El Fiscal General del Estado
Hace años se viene debatiendo si un responsable político debería dimitir en todo caso ante cualquier imputación formal de un ilícito penal, o hay razones que justician un análisis más detenido que permita valorar otras circunstancias. En cambio, si nos referimos al Fiscal General del Estado, me parece que la conclusión es mucho más contundente: una vez formalizada esa investigación por el Tribunal Supremo, no cabe otra opción que no sea la dimisión. Y ello por la peculiar posición que ocupa esta figura. La persona que desempeña este cargo está en la cúspide del Ministerio Fiscal, que tiene constitucionalmente la misión de “promover la acción de la justicia en defensa de la legalidad, de los derechos de los ciudadanos y del interés público tutelado por la ley, de oficio o a petición de los interesados, así como velar por la independencia de los Tribunales y procurar ante éstos la satisfacción del interés social”. Aun no formando parte del poder judicial, se comprende que su papel es fundamental para el adecuado funcionamiento de la justicia. En su actuación debe respetar los principios de imparcialidad y legalidad, aunque también ha de seguir los de unidad de actuación y dependencia jerárquica. Puede resultar paradójico o casi contradictorio con lo anterior que la propia Constitución encomiende al Gobierno el nombramiento del Fiscal General del Estado, pero el Estatuto Orgánico del Ministerio Fiscal regula con cierto detalle los posibles conflictos, y la manera de actuar y resolverlos en cada caso.
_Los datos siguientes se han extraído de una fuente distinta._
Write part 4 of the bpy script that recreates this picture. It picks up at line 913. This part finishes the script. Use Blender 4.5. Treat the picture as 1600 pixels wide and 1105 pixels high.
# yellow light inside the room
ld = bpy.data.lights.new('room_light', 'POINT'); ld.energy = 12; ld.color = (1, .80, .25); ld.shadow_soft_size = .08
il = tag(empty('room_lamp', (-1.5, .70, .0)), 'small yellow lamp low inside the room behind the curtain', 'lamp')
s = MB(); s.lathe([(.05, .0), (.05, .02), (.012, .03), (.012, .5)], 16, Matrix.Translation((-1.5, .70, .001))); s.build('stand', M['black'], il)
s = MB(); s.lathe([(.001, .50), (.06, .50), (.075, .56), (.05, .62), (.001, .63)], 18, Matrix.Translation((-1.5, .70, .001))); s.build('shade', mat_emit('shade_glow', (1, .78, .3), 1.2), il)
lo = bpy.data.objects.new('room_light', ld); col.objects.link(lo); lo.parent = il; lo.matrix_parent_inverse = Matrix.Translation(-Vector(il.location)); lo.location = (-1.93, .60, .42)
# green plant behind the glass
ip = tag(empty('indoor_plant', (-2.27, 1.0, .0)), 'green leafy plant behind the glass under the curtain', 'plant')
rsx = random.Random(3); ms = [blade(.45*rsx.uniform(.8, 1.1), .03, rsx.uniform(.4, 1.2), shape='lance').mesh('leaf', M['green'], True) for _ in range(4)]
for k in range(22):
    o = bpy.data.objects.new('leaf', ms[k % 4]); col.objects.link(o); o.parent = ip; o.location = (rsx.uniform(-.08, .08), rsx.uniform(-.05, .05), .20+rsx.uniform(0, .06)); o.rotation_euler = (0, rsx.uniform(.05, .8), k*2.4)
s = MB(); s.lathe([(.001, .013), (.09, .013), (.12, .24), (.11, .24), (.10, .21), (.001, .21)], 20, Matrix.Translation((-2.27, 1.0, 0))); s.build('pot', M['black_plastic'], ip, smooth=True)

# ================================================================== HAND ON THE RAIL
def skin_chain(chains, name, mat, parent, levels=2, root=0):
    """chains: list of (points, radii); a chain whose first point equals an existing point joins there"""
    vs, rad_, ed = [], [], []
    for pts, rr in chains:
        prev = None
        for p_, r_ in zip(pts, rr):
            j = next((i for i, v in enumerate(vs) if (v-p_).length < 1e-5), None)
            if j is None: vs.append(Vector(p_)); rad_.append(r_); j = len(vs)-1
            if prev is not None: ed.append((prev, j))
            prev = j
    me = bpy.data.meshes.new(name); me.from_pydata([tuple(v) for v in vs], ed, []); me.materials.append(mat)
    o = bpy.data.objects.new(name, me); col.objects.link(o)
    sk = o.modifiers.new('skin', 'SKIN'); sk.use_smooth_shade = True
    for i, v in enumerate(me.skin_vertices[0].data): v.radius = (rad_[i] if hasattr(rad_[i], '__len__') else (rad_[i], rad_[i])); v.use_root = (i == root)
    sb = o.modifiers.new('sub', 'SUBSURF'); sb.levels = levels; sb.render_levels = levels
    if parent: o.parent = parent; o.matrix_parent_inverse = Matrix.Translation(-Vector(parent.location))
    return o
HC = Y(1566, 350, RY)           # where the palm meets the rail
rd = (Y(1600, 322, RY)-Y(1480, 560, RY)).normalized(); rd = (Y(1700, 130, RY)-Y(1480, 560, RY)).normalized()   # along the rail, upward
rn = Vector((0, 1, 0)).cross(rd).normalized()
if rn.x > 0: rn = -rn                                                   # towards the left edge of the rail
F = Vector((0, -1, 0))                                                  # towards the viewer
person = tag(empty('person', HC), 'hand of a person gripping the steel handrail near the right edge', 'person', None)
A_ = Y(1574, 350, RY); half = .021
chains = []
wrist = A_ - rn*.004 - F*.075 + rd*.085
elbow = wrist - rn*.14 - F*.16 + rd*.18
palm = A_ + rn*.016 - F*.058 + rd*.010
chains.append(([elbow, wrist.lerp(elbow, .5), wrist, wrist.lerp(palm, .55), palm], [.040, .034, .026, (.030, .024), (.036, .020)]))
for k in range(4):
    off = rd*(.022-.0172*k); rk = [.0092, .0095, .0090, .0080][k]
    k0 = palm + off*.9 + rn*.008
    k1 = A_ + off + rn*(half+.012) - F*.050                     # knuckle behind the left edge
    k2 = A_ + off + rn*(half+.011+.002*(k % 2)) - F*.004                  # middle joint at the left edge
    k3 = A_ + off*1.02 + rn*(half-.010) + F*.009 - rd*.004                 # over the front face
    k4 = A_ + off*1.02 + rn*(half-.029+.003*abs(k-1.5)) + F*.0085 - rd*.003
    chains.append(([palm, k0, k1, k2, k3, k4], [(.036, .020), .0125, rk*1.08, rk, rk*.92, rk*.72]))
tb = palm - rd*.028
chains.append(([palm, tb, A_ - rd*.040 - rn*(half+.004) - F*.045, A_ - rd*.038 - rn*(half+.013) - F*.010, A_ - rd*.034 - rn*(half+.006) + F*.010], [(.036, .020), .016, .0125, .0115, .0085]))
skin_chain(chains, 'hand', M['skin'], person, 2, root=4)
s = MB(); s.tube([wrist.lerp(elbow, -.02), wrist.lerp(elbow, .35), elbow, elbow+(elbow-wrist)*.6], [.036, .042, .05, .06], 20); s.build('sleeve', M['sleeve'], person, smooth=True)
Es verdad que, desde siempre, los Gobiernos se han resistido mal a la “tentación” de nombrar Fiscal General del Estado a alguien a quien consideran más o menos “próximo” en términos políticos. Pero en los últimos años la degeneración de esta figura ha crecido imparablemente. Desde aquel “¿la fiscalía de quién depende? Pues ya está” todo ha ido a peor. El actual FGE no tuvo reparo en publicar informaciones obtenidas en virtud de su cargo para perjudicar a un ciudadano y justificar políticamente al Gobierno, y esto (presuntamente) es un delito de revelación de secretos. En el proceso en el que se va a enjuiciar ese delito será parte la fiscalía, es decir, alguien subordinado jerárquicamente en el momento actual a la persona investigada. No parece admisible en términos éticos, estéticos y políticos, y sería un daño irreparable para la institución, en el contexto de un proceso de degeneración generalizado, del que en este momento es máximo responsable el Gobierno actual, que además se ha permitido pronosticar que la actuación judicial “acabara en nada”. Bochornoso todo.